Aqua had split unexpectedly, back in 2001, after singer Nystrøm, who formerly dated co-singer Dif, began to court bassist Søren Rasted. There had been backlash over some overt sexual inferences they'd made during their Eurovision performance of Barbie Girl that year, and Dif later suffered a bout of exhaustion on that same tour. Like the climax of a great episode of Behind The Music, all that ground against itself, pressure and politics, and, feeling it a turmoil they couldn't quell, the band split.
Flash forward to 2009, and the band release their second Greatest Hits album on the back of some 25-stop tour with the Danish Beer company's festival. Their first new song in eight years, Back To The '80s, which was released in cohorts with the album, shot feverishly to the top of the charts. The success of that brought them to the recording of an entirely new album, Megalomania.
“We've always had our own sound, I think,” Dif notes when asked if the band feared that the landscape of pop had changed too much in their absence. “We have our own way of creating a pop song, and our own process. It's always going to sound like an Aqua song, no matter what.”

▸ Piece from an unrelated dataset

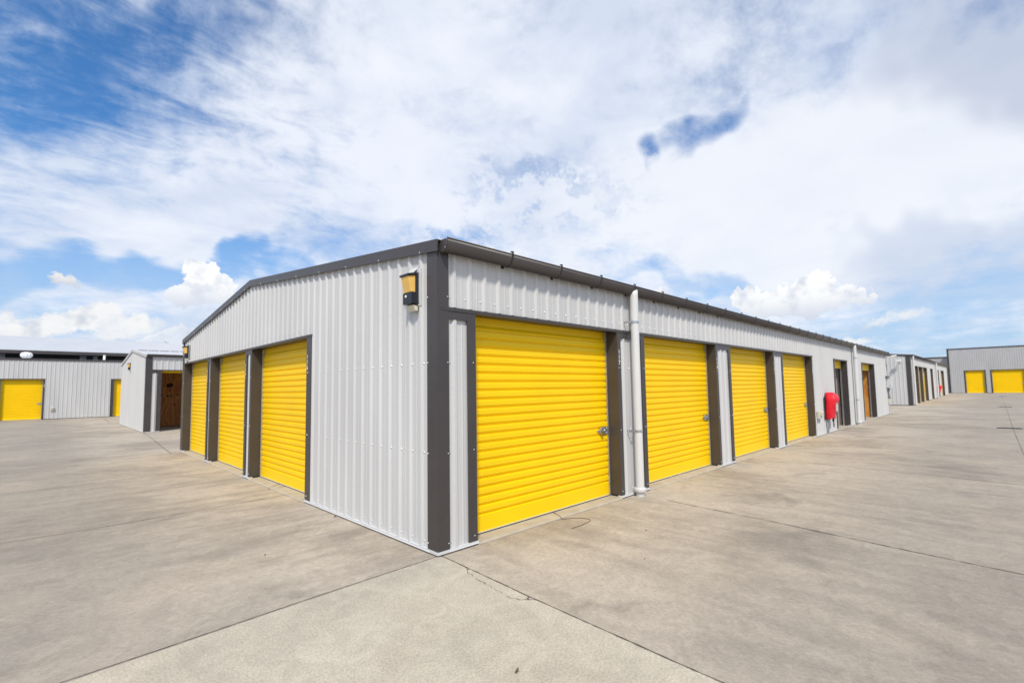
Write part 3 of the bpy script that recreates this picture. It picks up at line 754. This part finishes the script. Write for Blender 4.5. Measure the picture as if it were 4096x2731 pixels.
mb = MB(); mb.box(frame(DX,.42,1,0,0,1), .02, 20, -16, 0, 5.5, 5.6); mb.build('roof', M['roof'], bd)
mb = MB(); mb.box(frame(DX,.42,1,0,0,1), .03, 19.9, -15.9, -.05, -.05, .02); mb.build('floor_slab', M['apron'], bd)
for a, c in do:
    door_frame(bd, GD, a, c, .14, .12, zhead=2.91, scr=())
    roller_door(bd, GD, a, c, zhead=2.91, coarse=True, lockz=1.15, padlock=False)
bf = thing('warehouse', (86,.6,0), 'plain grey building with a dark roof line rising behind the row of narrow openings', 'building')
GF = Fr(86,20, 0,-1, -1,0, 1)
mb = MB(); clad(mb, GF, 0, 19.4, .05, 4.85); clad(mb, Fr(86,20,1,0,0,1), 0, 14, .05, 4.85); clad(mb, Fr(86,.6,1,0,0,-1), 0, 14, .05, 4.85); mb.build('wall_cladding', M['panel_far'], bf)
mb = MB(); mb.sect(GF, [(-.2,4.84),(.06,4.84),(.06,4.96),(-.2,4.96)], -.05, 19.4); mb.build('fascia', M['dark'], bf)
mb = MB(); mb.box(frame(86,.6,1,0,0,1), 0, 14, 0, 19.4, 4.7, 4.76); mb.build('roof', M['roof'], bf)

# ------------------------------------------------------------------ drains, cords, leaves
def drain(x, y, label, first):
    t = thing('drain_grate', (x,y,0), label, 'drain', 'iron drain grates in the lane')
    mb = MB(); F0 = frame(x,y,1,0,0,1); a, c = .17, .26
    mb.box(F0, -a, a, -c, -c+.03, .004, .012); mb.box(F0, -a, a, c-.03, c, .004, .012); mb.box(F0, -a, -a+.03, -c+.031, c-.031, .004, .012); mb.box(F0, a-.03, a, -c+.031, c-.031, .004, .012)
    mb.build('frame', M['iron'], t)
    mb = MB()
    for k in range(9): mb.box(F0, -a+.035, a-.035, -c+.045+k*.052, -c+.065+k*.052, .004, .010)
    mb.build('bars', M['iron'], t)
    mb = MB(); mb.box(F0, -a-.04, a+.04, -c-.04, c+.04, .001, .0035); mb.build('pit_rim', M['rubber'], t)
drain(20.2,-4.10, 'nearest iron drain grate set in the lane at the right', True)
drain(38.4,-4.20, 'middle iron drain grate further along the lane', False)
drain(65.1,-4.27, 'farthest iron drain grate in the lane before the tall grey building', False)
def cord(pts, r, label, m):
    P = [Vector(p) for p in pts]; path = []
    for i in range(len(P)-1):
        p0, p1, p2, p3 = P[max(i-1,0)], P[i], P[i+1], P[min(i+2,len(P)-1)]
        for k in range(6):
            t_ = k/6
            path.append(.5*((2*p1)+(p2-p0)*t_+(2*p0-5*p1+4*p2-p3)*t_*t_+(3*p1-p0-3*p2+p3)*t_**3))
    path.append(P[-1]); mb = MB(); mb.tube(path, r, 6); o = mb.build('cord', m); return tag(o, label, 'cord', 'loose cords at the door sills')
cord([(1.90,.20,.030),(1.86,.12,.028),(1.80,-.02,.022),(1.783,-.076,.006),(1.905,-.151,.005),(1.984,-.261,.005),(1.957,-.355,.005),(1.811,-.39,.005),(1.68,-.40,.005),(1.549,-.398,.005)], .0035, 'long thin brown cord trailing from under the nearest big yellow door onto the concrete', M['cord'])
cord([(5.00,.17,.03),(4.98,.05,.027),(4.95,-.06,.006),(5.06,-.10,.005),(5.20,-.04,.012),(5.30,.10,.027),(5.32,.17,.03)], .003, 'short pale cord looped under the yellow door just right of the downpipe', M['palecord'])
cord([(.17,4.80,.03),(.06,4.76,.027),(-.05,4.70,.006),(-.02,4.60,.006),(.10,4.55,.028),(.17,4.5,.03)], .003, 'short brown cord looped at the sill of the gable door nearest the corner', M['cord'])
def leaf(x, y, a, label, L_=.045):
    mb = MB(); F0 = lambda u, v, z: Vector((x+u*math.cos(a)-v*math.sin(a), y+u*math.sin(a)+v*math.cos(a), z))
    top = []
    for k in range(7):
        u = -L_/2+L_*k/6; w = L_*.15*math.sin(PI*(k+.15)/6.3)
        top.append([F0(u,-w,.004+.010*abs(k-3)/3),F0(u,0,.003+.004*abs(k-3)/3),F0(u,w,.007+.008*abs(k-3)/3)])
    low = [[v-Vector((0,0,.001)) for v in r_] for r_ in top]
    mb.grid(top); mb.grid(low); o = mb.build('dead_leaf', M['leafdry']); return tag(o, label, 'leaf', 'dead leaves on the concrete')
leaf(-.81,-1.867,.4,'dry brown leaf on the pale slab at the bottom middle, nearest the viewer', .05)
leaf(-1.166,1.266,1.0,'tiny dark leaf alone on the slab left of the gable wall', .03)
leaf(2.042,-1.048,2.0,'tiny dark leaf on the right slab, out from the nearest big yellow door', .022)
leaf(1.251,-1.488,.2,'tiny dark leaf on the right slab, nearer the corner joint', .022)
leaf(-.07,2.141,.7,'brown leaf against the base flashing of the gable wall', .06)

# ------------------------------------------------------------------ tree behind the warehouse
t = thing('tree', (9.9,80,0), 'distant tree with only its leafy tips showing above the pale warehouse roof', 'tree')
mb = MB(); mb.tube([(9.9,80,0),(9.95,80.1,3),(9.8,80,6),(9.6,80,8.4)], [.28,.22,.14,.05], 10)
rnd = random.Random(5)
for k in range(9):
    a = rnd.uniform(0,2*PI); z = rnd.uniform(3.5,6.8); L2 = rnd.uniform(1.2,2.4)
    mb.tube([(9.9,80,z),(9.9+L2*.5*math.cos(a),80+L2*.5*math.sin(a),z+.5),(9.9+L2*math.cos(a),80+L2*math.sin(a),z+1.2)], [.08,.05,.02], 6)
mb.build('trunk', M['bark'], t)
mb = MB(); cl = [(9.6,80,8.55,.5),(10.25,80,8.35,.45),(9.0,80.4,7.9,.6)]+[(9.9+rnd.gauss(0,1.1),80+rnd.gauss(0,1.1),rnd.uniform(4.2,7.4),rnd.uniform(.5,.8)) for _ in range(16)]
for cx,cy,cz,rr_ in cl:
    for k in range(130):
        p = Vector((rnd.gauss(0,1),rnd.gauss(0,1),rnd.gauss(0,1))).normalized()*rr_*rnd.uniform(.3,1)**.5
        p = p+Vector((cx,cy,cz)); u = Vector((rnd.uniform(-1,1),rnd.uniform(-1,1),rnd.uniform(-1,1))).normalized()*.10; w = u.orthogonal().normalized()*.035
        mb.quad([p-u,p+w,p+u,p-w])
mb.build('crown', M['foliage'], t)

# ------------------------------------------------------------------ sun, sky, camera
SUN = Vector((-.95,-1.0,1.65)).normalized()
sun = bpy.data.lights.new('sun', 'SUN'); sun.energy = 3.0; sun.angle = math.radians(6); sun.color = (1,.93,.82)
so = bpy.data.objects.new('sun', sun); COL.objects.link(so)
so.rotation_euler = SUN.to_track_quat('Z', 'Y').to_euler(); so.location = (-10,-10,20)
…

“I think we at least updated the keyboard patches!” Noreen laughs. “Of course, everybody gets inspired by what they're listening to, and [from that they] pick up ways to make sounds that are [naturally] contemporary. Personally, I'm quite inspired by the whole electro-house scene, which is quite analogue, and there's not that many strings or pianos, [and from that] I think the only conscious thing in the whole process [of making Megalomania] was to give it some more attitude.”
“I think music in general is always evolving, and I think the sound is more aggressive and hard these days, and distorted,” Dif adds. “Music has, through the years, and since we did our first album – dance music and pop music in particular – has got a lot more 'in your face'. You can do a lot more tricks and bits and pieces in the music now that you would have dared to do in the old days. Pop music has a lot more 'club' sound, these days, and I think our new album does too. You don't even need to remix music these days, because the songs already have that attitude!”
Hurdles and differences behind them, the Danish dance-pop supergroup are back, and, if anything can be told from their current demeanour, it's that they're excited as hell.